Contrary to the lie we collectively tell ourselves, electoral politics were never actually meant to be democratic.  They were designed to be coopted by a self-selected "elite"-- elite not as in the most intelligent or wise, but merely as in exclusionary-- serviced by a priesthood whose seminaries are our most exclusive universities-- artisanal factories that from the paste composed of the children of the privileged extrude a class of magistrates, courtiers and courtesans.   Graduation from the seminaries is a requirement for ascent to the halls of government (following a sham ritual in which the masses who are not successfully thwarted from voting "choose" the least bad among interchangeable mostly awful and at best mediocre candidates) whose business is likewise the servicing of the elite.   

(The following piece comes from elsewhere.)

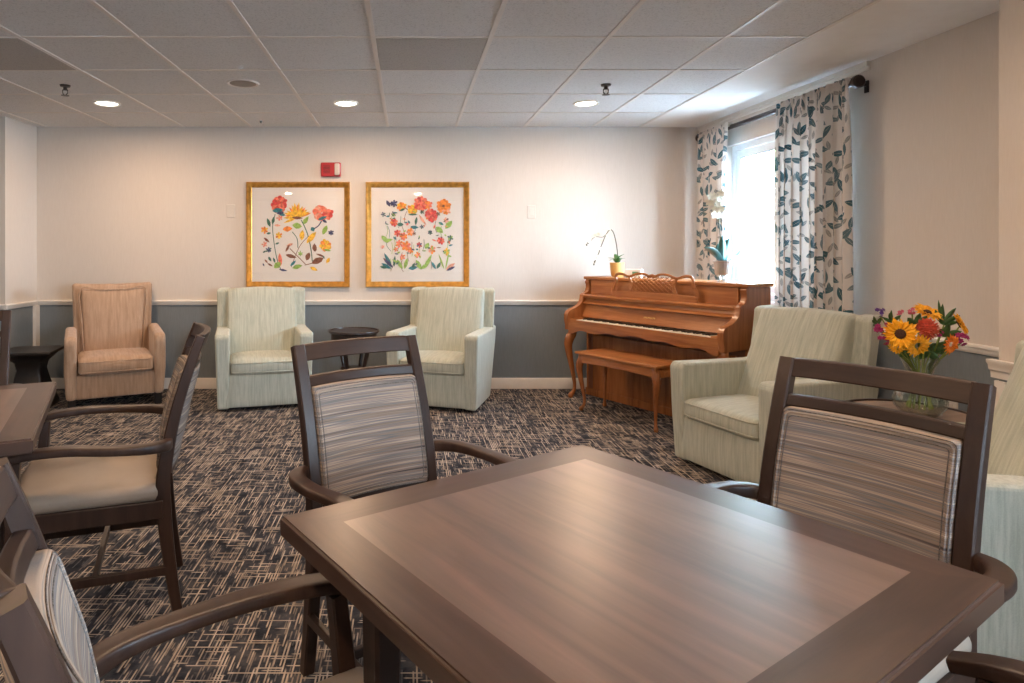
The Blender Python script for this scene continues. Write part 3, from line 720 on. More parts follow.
# ------------------------------------------------------------------ mint wing chair
def wing_chair(loc, rz, label):
    t = thing('wing_chair', label, 'armchair', loc, rz, 'mint wing chairs')
    mt = M['mint']; mp = M['mintpipe']
    # swivel plinth
    b = bm_new(); lathe(b, [(0, 0), (0.22, 0), (0.22, 0.035), (0, 0.035)], 28, c=(0, -0.09)); obj('swivel_base', b, M['black'], t)
    # front panel / seat deck
    b = bm_new(); rbox(b, (0, -0.115, 0.158), (0.60, 0.53, 0.255), 0.018, by=0.006); obj('seat_deck', b, M['mintf'], t)
    for s in (-1, 1):
        # side arm: flares out slightly towards the top
        pts = [(-0.375, 0.022), (-0.39, 0.30), (-0.395, 0.565), (-0.375, 0.592), (-0.10, 0.588), (0.14, 0.586), (0.30, 0.60), (0.295, 0.50), (0.22, 0.25), (0.155, 0.022)]
        b = bm_new(); prism(b, pts, 'x', 0.262, 0.352)
        for v in b.verts:
            k = max(0, (v.co.z-0.02))/0.57
            v.co.x += (0.020*k if v.co.x > 0.3 else 0.0)
            v.co.x *= s
        obj('arm', b, mt, t, bevel=0.016, seg=3)
        # wing: leading edge out over the arm, rear edge against the back
        prw = [(0.195, 0.575, 1), (0.205, 0.66, 1), (0.225, 0.78, 1), (0.235, 0.885, 1), (0.255, 0.903, 1), (0.345, 0.912, 0), (0.335, 0.78, 0), (0.30, 0.575, 0)]
        b = bm_new(); A = []; B2 = []
        for y, z, q in prw:
            ctr = 0.325 if q else 0.300
            hw = 0.047 if q else 0.042
            A.append(b.verts.new((s*(ctr-hw-0.01*q), y, z))); B2.append(b.verts.new((s*(ctr+hw), y, z)))
        nn = len(A); b.faces.new(A); b.faces.new(B2[::-1])
        for i in range(nn): b.faces.new((A[i], B2[i], B2[(i+1) % nn], A[(i+1) % nn]))
        obj('wing', b, mt, t, bevel=0.014, seg=3)
    # back: raked, slightly arched top
    def rake(p):
        z = p.z+0.29; y = p.y + 0.245*(z/0.62)**1.0 - 0.02
        top = 0.014*(1-(p.x/0.27)**2)*max(0, p.z)/0.29
        w = 1.0
        return (p.x*w, y, p.z+top+0.012*(p.z+0.29)/0.58)
    b = bm_new(); rbox(b, (0, 0.055, 0.595), (0.57, 0.13, 0.59), 0.022, cuts=9, by=0.022, fn=rake); obj('backrest', b, M['mintf'], t)
    b = bm_new()   # outer back shell
    prism(b, [(0.10, 0.03), (0.155, 0.03), (0.345, 0.893), (0.30, 0.893), (0.20, 0.40)], 'x', -0.30, 0.30); obj('back_shell', b, mt, t, bevel=0.01, seg=3)
    # cushion with welts
    b = bm_new(); rbox(b, (0, -0.135, 0.335), (0.515, 0.53, 0.115), 0.035, cuts=9, bz=0.020, by=0.012); cu = obj('seat_cushion', b, M['mintf'], t)
    for z in (0.302, 0.372):
        b = bm_new(); P = rrect(0.512, 0.536, 0.045, z, 6); P = [(x, y-0.135-(0.010*(1-(x/0.26)**2) if y < 0 else 0), zz) for x, y, zz in P]
        sweep(b, [(*p, 0.009, 0.009) for p in P], closed=True, n=6); obj('welt', b, mp, cu)
    return t
w0 = wing_chair((-1.20, 5.335, 0), R(15), 'mint green wing chair against the back wall, left of the small round dark table')
dup(w0, (0.300, 5.315, 0), R(-19), 'mint green wing chair against the back wall, right of the small round dark table')
w3 = dup(w0, (2.03, 3.575, 0), R(-72.4), 'mint green wing chair between the piano bench and the flower vase'); w3.scale = (1, 1, 0.985)
dup(w0, (1.97, 2.086, 0), R(-100), 'mint green wing chair cut off by the right edge, nearest the white-trimmed pier')

# ------------------------------------------------------------------ tan armchair
t = thing('tan_armchair', 'tan upholstered armchair with dark legs against the back wall', 'armchair', (-2.40, 5.275, 0), R(27))
mt = M['tan']
b = bm_new(); rbox(b, (0, -0.02, 0.185), (0.58, 0.52, 0.19), 0.02, by=0.006); obj('seat_frame', b, M['tanf'], t)
for s in (-1, 1):
    pts = [(-0.30, 0.09), (-0.315, 0.30), (-0.325, 0.53), (-0.30, 0.575), (-0.15, 0.585), (0.15, 0.60), (0.24, 0.60), (0.22, 0.30), (0.20, 0.09)]
    b = bm_new(); prism(b, pts, 'x', 0.275, 0.365)
    for v in b.verts:
        z = v.co.z
        if v.co.x > 0.3: v.co.x += -0.018+0.028*math.sin(min(1, (z-0.09)/0.45)*PI*0.75)*0.6
        v.co.x *= s
    obj('arm', b, mt, t, bevel=0.03, seg=4)
    b = bm_new(); prism(b, [(-0.27, 0), (-0.225, 0), (-0.215, 0.10), (-0.285, 0.10)], 'x', s*0.28, s*0.335); obj('leg', b, M['black'], t, bevel=0.004)
    b = bm_new(); prism(b, [(0.19, 0), (0.225, 0), (0.19, 0.10), (0.13, 0.10)], 'x', s*0.255, s*0.30); obj('leg', b, M['black'], t, bevel=0.004)
def rk(p):
    k = (p.z+0.39)/0.78
    return (p.x*(0.95+0.09*k), p.y+0.135*k, p.z+0.012*k*(abs(p.x)/0.3)**2)
b = bm_new(); rbox(b, (0, 0.165, 0.545), (0.60, 0.12, 0.80), 0.028, cuts=9, fn=rk); bk = obj('backrest_frame', b, M['tanf'], t)
def rk2(p):
    k = (p.z+0.30)/0.60
    return (p.x*(0.93+0.12*k), p.y+0.10*k, p.z+0.010*k*(abs(p.x)/0.22)**2)
b = bm_new(); rbox(b, (0, 0.115, 0.62), (0.47, 0.085, 0.56), 0.022, cuts=9, by=0.03, fn=rk2); obj('back_cushion', b, M['tanf'], t)
b = bm_new()
z0 = 0.62
for xa, xb_, za, zb in ((-0.235, 0.235, 0.285, 0.285),):
    P = []
    for x, z in ((-0.235, -0.28), (-0.235, 0.0), (-0.235, 0.28), (-0.1, 0.283), (0.1, 0.283), (0.235, 0.28), (0.235, 0), (0.235, -0.28)):
        q = rk2(Vector((x, -0.045, z))); P.append((q[0]*1.02, q[1]+0.115, q[2]+z0, 0.012, 0.012))
    sweep(b, P, 4, n=6)
obj('back_welt', b, mt, bk)
b = bm_new(); rbox(b, (0, -0.095, 0.345), (0.53, 0.50, 0.125), 0.035, cuts=9, bz=0.022, by=0.02); cu = obj('seat_cushion', b, M['tanf'], t)
for z in (0.305, 0.383):
    b = bm_new(); P = rrect(0.525, 0.51, 0.05, z, 6); P = [(x, y-0.095-(0.014*(1-(x/0.26)**2) if y < 0 else 0), zz) for x, y, zz in P]
    sweep(b, [(*p, 0.010, 0.010) for p in P], closed=True, n=6); obj('welt', b, mt, cu)

# ------------------------------------------------------------------ small tables
def drum_table(loc, h, r, label, top_mat, rot=0):
    t = thing('side_table', label, 'side table', loc, rot)
    b = bm_new(); lathe(b, [(0, h-0.008), (r-0.016, h-0.008), (r-0.014, h), (r-0.002, h), (r, h-0.004), (r, h-0.018), (r-0.012, h-0.024), (0, h-0.024)], 48); obj('tabletop', b, [M['espresso']], t)
    b = bm_new(); lathe(b, [(0, h-0.0065), (r-0.018, h-0.0065), (r-0.018, h-0.0075), (0, h-0.0075)], 48); obj('top_inset', b, top_mat, t)
    b = bm_new(); lathe(b, [(0, h-0.024), (r-0.02, h-0.024), (r-0.022, h-0.095), (r-0.03, h-0.10), (0, h-0.10)], 48); obj('apron', b, M['espresso'], t)
    b = bm_new(); lathe(b, [(0, 0.245), (0.105, 0.245), (0.11, 0.25), (0.11, 0.258), (0, 0.26)], 32); obj('lower_shelf', b, M['espresso'], t)
    for k in range(4):
        a = PI/4+k*PI/2
        pts = [(rr*math.cos(a), rr*math.sin(a), z, w, w) for rr, z, w in ((r-0.055, h-0.06, 0.034), (r-0.085, h-0.2, 0.030), (0.098, 0.25, 0.026), (0.115, 0.12, 0.024), (r-0.05, 0.0, 0.026))]
        b = bm_new(); sweep(b, pts, 5, n=8, up=(-math.sin(a), math.cos(a), 0), power=4); obj('leg', b, M['espresso'], t)
    return t
drum_table((-0.450, 5.36, 0), 0.572, 0.21, 'small round dark table between the two mint chairs at the back wall', M['espresso'], 0.3)
drum_table((2.09, 2.69, 0), 0.562, 0.24, 'round brown table holding the flower vase', M['lightwood'], 0.2)

t = thing('pedestal_table', 'low black pedestal table with square top in the left corner', 'side table', (-2.985, 5.12, 0), R(12))
b = bm_new(); rbox(b, (0, 0, 0.435), (0.385, 0.385, 0.03), 0.012, cuts=5); obj('tabletop', b, M['black'], t)
b = bm_new(); rings = []
for hw, z in ((0.165, 0.0), (0.162, 0.02), (0.14, 0.10), (0.108, 0.20), (0.088, 0.29), (0.10, 0.35), (0.15, 0.40), (0.18, 0.42)):
    rings.append([b.verts.new((p[0], p[1], z)) for p in rrect(2*hw, 2*hw, hw*0.25, z, 3)])
for A, B2 in zip(rings, rings[1:]):
    n = len(A)
    for j in range(n): b.faces.new((A[j], A[(j+1) % n], B2[(j+1) % n], B2[j]))
b.faces.new(rings[0]); b.faces.new(rings[-1]); obj('flared_pedestal', b, M['black'], t)

b = bm_new(); sweep(b, [(0, 0, 0.0, 0.022, 0.014), (-0.01, 0.015, 0.2, 0.026, 0.014), (-0.025, 0.05, 0.40, 0.03, 0.012)], 4, n=8, up=(0, 1, 0), power=4)
o = obj('dark_slat', b, M['black']); o.location = (-1.625, 5.62, 0); tag(o, 'thin dark slat leaning at the wall, left of the left mint chair', 'slat')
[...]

You shouldn't have to go to Harvard to have your say about the course of our nation.  The answer as always, ladies and gentlemen, is to select our representatives, our leaders, our judges, randomly from among ourselves-- just as we select juries.  The divorce of money from the process of selecting our leaders is enough reason to put our heads together to figure out how we eject these paper tigers from our seat of government and finally install ourselves where we belong.  I have a few ideas some of which I've already shared.  When you compare and contrast the benefits of democracy by lot to our current method of "representation", you will begin to see no end to the ways in which so many of our ills today across the globe -- from purposely austere and unresponsive government to jingoistic war to entrenched arbitrary hierarchies-- are the deliberate result of electoral politics designed to thwart everything that does not benefit a thin sliver of artificially privileged, intentionally unimaginative and morally bankrupt "representatives" who represent no one but themselves.